<<<<

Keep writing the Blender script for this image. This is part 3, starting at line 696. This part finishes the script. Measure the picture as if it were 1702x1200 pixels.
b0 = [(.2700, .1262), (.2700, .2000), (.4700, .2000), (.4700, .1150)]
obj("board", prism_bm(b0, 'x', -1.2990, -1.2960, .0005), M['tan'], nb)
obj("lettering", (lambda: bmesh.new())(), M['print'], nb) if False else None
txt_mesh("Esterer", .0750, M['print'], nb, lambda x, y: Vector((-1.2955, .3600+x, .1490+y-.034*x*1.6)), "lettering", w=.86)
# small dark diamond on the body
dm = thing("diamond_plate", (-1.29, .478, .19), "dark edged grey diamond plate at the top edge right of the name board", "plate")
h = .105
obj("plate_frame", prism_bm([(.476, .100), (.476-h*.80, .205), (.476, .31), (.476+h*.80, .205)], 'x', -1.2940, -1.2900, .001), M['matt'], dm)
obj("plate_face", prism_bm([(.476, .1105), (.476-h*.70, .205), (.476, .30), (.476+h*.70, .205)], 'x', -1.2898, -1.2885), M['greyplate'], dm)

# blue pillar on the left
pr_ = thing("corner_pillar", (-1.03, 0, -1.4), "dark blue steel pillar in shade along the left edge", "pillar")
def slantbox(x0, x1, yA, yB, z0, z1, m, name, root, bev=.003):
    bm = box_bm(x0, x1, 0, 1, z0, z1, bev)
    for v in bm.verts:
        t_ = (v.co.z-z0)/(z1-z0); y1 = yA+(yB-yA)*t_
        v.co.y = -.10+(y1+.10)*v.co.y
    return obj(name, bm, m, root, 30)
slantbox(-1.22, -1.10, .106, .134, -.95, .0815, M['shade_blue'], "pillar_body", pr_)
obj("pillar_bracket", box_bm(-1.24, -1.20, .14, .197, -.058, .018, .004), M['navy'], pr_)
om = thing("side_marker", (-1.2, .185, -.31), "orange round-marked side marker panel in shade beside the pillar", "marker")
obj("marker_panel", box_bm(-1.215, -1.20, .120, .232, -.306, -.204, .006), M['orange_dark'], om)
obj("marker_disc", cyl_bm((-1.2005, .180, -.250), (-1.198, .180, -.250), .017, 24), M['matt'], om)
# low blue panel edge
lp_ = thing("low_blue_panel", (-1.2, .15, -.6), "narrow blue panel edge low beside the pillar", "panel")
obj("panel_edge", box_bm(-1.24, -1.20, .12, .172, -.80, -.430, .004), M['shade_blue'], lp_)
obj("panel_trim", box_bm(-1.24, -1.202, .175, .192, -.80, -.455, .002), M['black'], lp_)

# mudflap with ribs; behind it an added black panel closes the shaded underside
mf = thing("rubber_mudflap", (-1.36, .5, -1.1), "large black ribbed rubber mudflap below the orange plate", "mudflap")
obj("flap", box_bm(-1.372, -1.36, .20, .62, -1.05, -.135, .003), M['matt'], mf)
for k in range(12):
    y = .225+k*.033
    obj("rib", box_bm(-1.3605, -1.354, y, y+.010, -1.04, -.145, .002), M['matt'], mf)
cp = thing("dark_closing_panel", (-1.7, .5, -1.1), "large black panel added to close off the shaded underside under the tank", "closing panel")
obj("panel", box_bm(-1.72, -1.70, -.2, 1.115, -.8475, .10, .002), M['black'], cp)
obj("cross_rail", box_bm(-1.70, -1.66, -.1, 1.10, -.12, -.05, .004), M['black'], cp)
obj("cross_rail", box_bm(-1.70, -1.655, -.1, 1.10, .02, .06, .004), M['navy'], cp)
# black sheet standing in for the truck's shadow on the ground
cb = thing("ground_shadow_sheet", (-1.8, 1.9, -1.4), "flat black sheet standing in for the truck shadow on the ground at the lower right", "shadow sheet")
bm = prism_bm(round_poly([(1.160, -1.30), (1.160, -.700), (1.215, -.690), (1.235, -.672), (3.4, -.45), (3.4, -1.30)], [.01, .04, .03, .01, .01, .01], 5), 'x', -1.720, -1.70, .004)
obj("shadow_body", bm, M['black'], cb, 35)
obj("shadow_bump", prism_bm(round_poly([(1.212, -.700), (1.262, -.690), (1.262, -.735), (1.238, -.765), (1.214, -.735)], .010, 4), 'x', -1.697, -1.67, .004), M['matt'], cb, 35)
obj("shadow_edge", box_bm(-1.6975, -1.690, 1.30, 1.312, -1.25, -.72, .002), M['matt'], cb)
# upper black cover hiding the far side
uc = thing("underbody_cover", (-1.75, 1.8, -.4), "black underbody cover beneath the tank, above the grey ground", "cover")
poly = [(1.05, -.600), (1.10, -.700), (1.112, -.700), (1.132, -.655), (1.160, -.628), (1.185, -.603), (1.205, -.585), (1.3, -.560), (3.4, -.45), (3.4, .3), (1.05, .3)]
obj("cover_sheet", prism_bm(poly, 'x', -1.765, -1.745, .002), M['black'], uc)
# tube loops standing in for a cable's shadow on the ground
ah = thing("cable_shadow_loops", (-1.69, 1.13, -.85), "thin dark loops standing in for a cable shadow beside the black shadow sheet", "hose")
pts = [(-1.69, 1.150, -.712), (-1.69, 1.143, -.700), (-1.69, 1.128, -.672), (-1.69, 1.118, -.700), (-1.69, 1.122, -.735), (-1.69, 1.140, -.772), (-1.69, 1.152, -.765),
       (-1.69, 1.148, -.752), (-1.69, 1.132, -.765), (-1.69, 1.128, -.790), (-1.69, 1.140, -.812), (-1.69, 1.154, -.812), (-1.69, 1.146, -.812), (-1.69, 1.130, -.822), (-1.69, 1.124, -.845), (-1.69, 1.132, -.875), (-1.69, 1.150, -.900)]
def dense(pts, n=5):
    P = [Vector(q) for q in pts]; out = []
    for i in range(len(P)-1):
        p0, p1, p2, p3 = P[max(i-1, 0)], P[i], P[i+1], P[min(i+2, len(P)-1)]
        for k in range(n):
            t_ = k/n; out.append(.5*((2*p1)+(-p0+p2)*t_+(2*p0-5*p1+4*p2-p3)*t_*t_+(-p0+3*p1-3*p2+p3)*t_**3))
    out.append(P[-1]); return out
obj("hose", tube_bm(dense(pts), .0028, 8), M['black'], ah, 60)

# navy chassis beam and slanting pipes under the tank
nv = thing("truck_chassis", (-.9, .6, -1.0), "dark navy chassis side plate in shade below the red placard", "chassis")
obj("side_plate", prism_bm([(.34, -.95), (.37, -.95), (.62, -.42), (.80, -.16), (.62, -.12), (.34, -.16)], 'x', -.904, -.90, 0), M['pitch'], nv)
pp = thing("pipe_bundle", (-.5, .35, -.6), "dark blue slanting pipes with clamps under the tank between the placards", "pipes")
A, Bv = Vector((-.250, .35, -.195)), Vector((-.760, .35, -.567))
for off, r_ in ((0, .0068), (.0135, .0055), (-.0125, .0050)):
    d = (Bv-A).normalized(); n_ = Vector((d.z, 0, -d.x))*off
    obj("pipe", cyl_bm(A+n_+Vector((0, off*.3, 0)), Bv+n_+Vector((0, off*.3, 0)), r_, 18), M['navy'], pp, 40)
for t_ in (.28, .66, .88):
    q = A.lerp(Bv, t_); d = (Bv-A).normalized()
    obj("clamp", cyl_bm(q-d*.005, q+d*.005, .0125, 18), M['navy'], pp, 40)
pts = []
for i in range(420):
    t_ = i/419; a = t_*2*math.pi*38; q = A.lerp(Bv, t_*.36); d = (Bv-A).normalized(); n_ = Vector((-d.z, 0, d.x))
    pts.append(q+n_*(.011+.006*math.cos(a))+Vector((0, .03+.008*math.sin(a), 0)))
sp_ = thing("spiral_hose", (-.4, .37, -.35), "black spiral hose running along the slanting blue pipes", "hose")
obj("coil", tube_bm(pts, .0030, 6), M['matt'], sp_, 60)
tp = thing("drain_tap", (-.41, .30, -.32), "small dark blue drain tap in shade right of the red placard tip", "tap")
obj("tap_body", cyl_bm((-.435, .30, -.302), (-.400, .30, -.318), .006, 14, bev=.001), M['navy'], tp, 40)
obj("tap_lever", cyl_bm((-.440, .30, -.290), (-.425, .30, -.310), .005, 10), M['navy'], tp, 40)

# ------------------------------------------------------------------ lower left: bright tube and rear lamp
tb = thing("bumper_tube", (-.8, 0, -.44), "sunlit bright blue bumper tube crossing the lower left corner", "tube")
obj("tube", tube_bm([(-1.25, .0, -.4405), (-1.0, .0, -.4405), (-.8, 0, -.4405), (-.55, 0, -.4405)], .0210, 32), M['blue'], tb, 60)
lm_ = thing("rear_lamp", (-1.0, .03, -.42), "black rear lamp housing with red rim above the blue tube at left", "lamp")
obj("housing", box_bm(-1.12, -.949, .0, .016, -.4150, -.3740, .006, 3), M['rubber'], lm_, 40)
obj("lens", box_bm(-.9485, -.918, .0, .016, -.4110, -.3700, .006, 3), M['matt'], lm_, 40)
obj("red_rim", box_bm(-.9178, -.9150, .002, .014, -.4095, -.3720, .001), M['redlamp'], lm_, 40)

>>>>

- _Exercise details_
Exactly the lines from the line that has "-.204, .006), M['orange_dark'], om)" through the line that has "-.455, .002), M['black'], lp_)" are to be repeated, both included, with nothing added.

- _Exercise output_
obj("marker_panel", box_bm(-1.215, -1.20, .120, .232, -.306, -.204, .006), M['orange_dark'], om)
obj("marker_disc", cyl_bm((-1.2005, .180, -.250), (-1.198, .180, -.250), .017, 24), M['matt'], om)
# low blue panel edge
lp_ = thing("low_blue_panel", (-1.2, .15, -.6), "narrow blue panel edge low beside the pillar", "panel")
obj("panel_edge", box_bm(-1.24, -1.20, .12, .172, -.80, -.430, .004), M['shade_blue'], lp_)
obj("panel_trim", box_bm(-1.24, -1.202, .175, .192, -.80, -.455, .002), M['black'], lp_)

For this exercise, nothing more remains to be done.